Yankees' Will Warren seems to have found himself
DENVER, COLORADO - MAY 24: Austin Wells #28 of the New York Yankees scores on a Paul Goldschmidt single against the Colorado Rockies in the fifth inning at Coors Field on May 24, 2025 in Denver, Colorado. (Photo by Matthew Stockman/Getty Images) Credit: Getty Images/Matthew Stockman
DENVER — Will Warren made the Yankees' rotation out of spring training for one reason: he was needed. That's because of Gerrit Cole's season-ending injury, reigning AL Rookie of the Year Luis Gil's serious (though not season-ending) injury and the right shoulder fatigue that had Clarke Schmidt on the shelf for the season’s first two weeks.
Warren didn’t exactly seize the opportunity in the early going. Though occasionally flashing the kind of stuff that made him one of the organization’s top pitching prospects, he struggled going deep into games, primarily because of a failure to consistently command his five-pitch arsenal. He had a 5.65 ERA through his first seven starts, averaging a tick over four innings in those starts.
But the righthander, who will start Sunday’s series finale against the Rockies, seemed to discover something in start No. 8 on May 9 against the Athletics in Sacramento. Suddenly he has the look of a young pitcher in the beginning stages of finding his way as a starter.
That night in Sacramento, Warren took a shutout into the eighth inning of a career-best 7 1/3 innings, allowing one run (Mark Leiter Jr. allowed an inherited runner to score), four hits and a walk. He struck out seven.
It was the beginning of a three-start stretch in which Warren, 25, has gone 2-0 with a 1.50 ERA, striking out 26 and walking three in 18 innings.

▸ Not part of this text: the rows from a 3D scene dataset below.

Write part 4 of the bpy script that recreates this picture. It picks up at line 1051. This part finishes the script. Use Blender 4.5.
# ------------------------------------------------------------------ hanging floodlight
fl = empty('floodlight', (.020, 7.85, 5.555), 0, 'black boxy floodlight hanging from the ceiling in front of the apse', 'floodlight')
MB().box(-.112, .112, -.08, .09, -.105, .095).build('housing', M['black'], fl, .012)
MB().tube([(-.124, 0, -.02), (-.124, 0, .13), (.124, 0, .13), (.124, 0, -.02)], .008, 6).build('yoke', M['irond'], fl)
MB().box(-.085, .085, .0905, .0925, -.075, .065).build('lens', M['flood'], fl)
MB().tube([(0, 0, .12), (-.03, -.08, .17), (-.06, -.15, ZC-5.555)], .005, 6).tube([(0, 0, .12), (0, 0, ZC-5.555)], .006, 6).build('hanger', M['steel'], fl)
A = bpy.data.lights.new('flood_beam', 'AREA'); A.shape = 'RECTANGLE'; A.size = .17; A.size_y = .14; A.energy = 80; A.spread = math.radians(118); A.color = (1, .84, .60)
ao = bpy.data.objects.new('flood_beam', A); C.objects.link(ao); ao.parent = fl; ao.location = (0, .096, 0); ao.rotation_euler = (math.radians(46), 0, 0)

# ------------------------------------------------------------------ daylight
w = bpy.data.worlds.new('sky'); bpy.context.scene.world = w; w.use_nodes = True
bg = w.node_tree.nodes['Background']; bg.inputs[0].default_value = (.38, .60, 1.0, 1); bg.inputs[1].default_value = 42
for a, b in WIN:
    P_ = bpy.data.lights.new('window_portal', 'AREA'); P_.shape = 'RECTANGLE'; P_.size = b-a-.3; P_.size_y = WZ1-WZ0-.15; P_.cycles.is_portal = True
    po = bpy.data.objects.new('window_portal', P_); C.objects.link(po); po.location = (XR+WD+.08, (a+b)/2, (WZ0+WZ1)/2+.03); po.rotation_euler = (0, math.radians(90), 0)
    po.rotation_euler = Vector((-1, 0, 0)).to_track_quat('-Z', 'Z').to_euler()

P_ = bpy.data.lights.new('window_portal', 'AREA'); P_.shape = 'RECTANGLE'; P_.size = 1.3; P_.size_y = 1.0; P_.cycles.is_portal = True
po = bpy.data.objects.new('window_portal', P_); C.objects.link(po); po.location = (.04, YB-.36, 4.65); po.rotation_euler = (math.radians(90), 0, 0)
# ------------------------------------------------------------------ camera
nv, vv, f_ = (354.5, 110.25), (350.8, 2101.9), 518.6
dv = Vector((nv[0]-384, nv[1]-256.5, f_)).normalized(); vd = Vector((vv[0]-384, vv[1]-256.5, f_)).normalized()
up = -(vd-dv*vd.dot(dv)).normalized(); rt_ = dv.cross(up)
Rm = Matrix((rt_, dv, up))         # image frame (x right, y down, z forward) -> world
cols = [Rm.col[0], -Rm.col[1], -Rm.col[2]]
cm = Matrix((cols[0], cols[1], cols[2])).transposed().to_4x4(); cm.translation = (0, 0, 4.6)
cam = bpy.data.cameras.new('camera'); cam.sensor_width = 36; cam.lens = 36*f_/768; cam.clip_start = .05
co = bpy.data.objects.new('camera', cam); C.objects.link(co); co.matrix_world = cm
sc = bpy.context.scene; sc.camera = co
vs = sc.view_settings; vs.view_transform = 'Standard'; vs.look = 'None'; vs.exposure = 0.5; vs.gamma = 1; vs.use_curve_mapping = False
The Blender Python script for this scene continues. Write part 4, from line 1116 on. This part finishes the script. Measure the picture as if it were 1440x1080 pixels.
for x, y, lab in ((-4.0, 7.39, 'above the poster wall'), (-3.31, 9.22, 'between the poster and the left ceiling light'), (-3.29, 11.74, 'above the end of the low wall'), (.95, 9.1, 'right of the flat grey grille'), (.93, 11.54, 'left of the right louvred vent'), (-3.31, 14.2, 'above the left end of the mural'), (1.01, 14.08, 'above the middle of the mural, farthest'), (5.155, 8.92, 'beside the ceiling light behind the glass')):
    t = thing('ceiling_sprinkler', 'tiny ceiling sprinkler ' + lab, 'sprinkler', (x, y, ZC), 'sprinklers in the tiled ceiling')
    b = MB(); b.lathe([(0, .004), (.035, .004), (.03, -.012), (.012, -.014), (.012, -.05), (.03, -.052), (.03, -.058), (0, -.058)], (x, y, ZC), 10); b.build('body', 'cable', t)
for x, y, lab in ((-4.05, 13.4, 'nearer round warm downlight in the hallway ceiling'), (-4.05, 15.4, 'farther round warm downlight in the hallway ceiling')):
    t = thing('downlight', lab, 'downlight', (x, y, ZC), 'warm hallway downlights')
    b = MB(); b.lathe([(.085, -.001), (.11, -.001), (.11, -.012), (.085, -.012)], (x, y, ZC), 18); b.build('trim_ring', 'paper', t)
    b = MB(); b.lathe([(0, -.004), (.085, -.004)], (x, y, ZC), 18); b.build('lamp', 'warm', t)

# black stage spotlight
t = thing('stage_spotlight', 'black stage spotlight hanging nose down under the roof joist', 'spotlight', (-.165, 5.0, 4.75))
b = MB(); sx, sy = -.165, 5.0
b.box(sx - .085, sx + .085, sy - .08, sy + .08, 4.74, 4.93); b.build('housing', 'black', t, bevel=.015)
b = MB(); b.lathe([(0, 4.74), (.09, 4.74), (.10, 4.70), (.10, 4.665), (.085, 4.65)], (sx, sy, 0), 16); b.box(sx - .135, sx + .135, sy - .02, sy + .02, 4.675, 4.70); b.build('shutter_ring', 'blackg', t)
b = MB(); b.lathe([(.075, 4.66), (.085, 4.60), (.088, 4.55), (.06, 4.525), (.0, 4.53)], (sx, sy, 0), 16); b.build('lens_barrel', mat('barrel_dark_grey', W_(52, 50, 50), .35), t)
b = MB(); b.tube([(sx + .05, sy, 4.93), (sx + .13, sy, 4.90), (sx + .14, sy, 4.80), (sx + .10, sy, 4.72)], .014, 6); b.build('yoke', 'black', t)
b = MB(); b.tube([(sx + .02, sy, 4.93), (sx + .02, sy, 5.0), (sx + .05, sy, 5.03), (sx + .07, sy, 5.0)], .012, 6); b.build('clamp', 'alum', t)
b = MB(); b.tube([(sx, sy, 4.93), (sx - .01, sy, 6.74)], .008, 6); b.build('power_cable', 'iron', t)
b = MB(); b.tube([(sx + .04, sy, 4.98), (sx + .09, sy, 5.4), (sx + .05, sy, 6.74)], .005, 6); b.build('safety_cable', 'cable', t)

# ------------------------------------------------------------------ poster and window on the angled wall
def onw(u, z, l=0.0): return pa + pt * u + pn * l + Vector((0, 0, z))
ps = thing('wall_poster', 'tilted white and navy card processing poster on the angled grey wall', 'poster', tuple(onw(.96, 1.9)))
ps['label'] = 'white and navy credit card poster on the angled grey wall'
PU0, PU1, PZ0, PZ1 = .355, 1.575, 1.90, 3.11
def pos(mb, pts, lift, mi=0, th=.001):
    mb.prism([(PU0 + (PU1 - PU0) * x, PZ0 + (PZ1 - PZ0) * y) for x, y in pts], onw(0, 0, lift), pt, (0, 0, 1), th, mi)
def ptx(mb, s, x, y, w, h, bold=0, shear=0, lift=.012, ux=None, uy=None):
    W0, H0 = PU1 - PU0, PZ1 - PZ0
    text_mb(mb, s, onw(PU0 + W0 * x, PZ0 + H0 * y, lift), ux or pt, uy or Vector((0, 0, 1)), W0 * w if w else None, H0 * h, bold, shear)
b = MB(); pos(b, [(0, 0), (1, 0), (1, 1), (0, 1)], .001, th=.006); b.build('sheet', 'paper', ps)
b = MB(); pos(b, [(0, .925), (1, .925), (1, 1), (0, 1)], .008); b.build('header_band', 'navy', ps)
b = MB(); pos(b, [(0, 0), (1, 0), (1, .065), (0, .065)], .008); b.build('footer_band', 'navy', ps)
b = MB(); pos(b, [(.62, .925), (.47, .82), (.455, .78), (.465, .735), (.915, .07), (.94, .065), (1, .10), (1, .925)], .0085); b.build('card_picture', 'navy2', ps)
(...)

“I had been telling you all [the media] for a while I felt close,” Warren said before Saturday's 13-1 victory over the Rockies. “And I was confident in that part. It was more about putting it all together.”
He said one of his issues when struggling was allowing too many baserunners from the bottom of the order. When some of those hitters would get on, he’d get hurt by the top of the order.
“The first five hitters are usually the best hitters in a lineup,” Warren said before smiling. “I feel like our lineup is one of the exceptions and maybe the Dodgers. But not that I lost focus at the bottom of the order, I think it’s more like [mentally saying], ‘All right, I should handle these guys.’ I let my guard down a little bit.”
Warren said recent conversations with closer Luke Weaver, who spent most of his career as a starter before finding his niche as a reliever with the Yankees, helped crystallize that approach.
“We talked about some stuff he does, and I started trying it and it allows me to stay pitch-to-pitch,” Warren said. “We talk about that a lot as pitchers, not to get ahead of yourself.”
Cruz latest
Righty reliever Fernando Cruz, who was placed on the injured list earlier in the week with right shoulder inflammation but said he didn’t believe he would be out long, is on this three-city trip and played catch on flat ground before Saturday’s game.
“It went well,” Aaron Boone said. “That was a good sign. I know there was pretty good intensity to it . . . As the week unfolds, hopefully we get him back on the mound [for a bullpen session] sometime when we’re in California.”
After this three-game series against the Rockies, the Yankees have a three-game series starting Monday night in Anaheim before a World Series rematch with the Dodgers next weekend in Los Angeles.
Extra bases
Boone said righthander Jake Cousins, who started the season on the IL with a right flexor strain and whose rehab from that was halted a week ago when he felt pectoral discomfort after a live batting practice session, threw a 30-pitch-plus bullpen session Friday at the Stadium. “Went well by all accounts,” Boone said. “Hopefully now we’re back to getting close to [starting] that rehab assignment.” . . . Marcus Stroman, out since April 12 with left knee inflammation, also is on the trip and threw a bullpen session Saturday. There is no timeline for his return.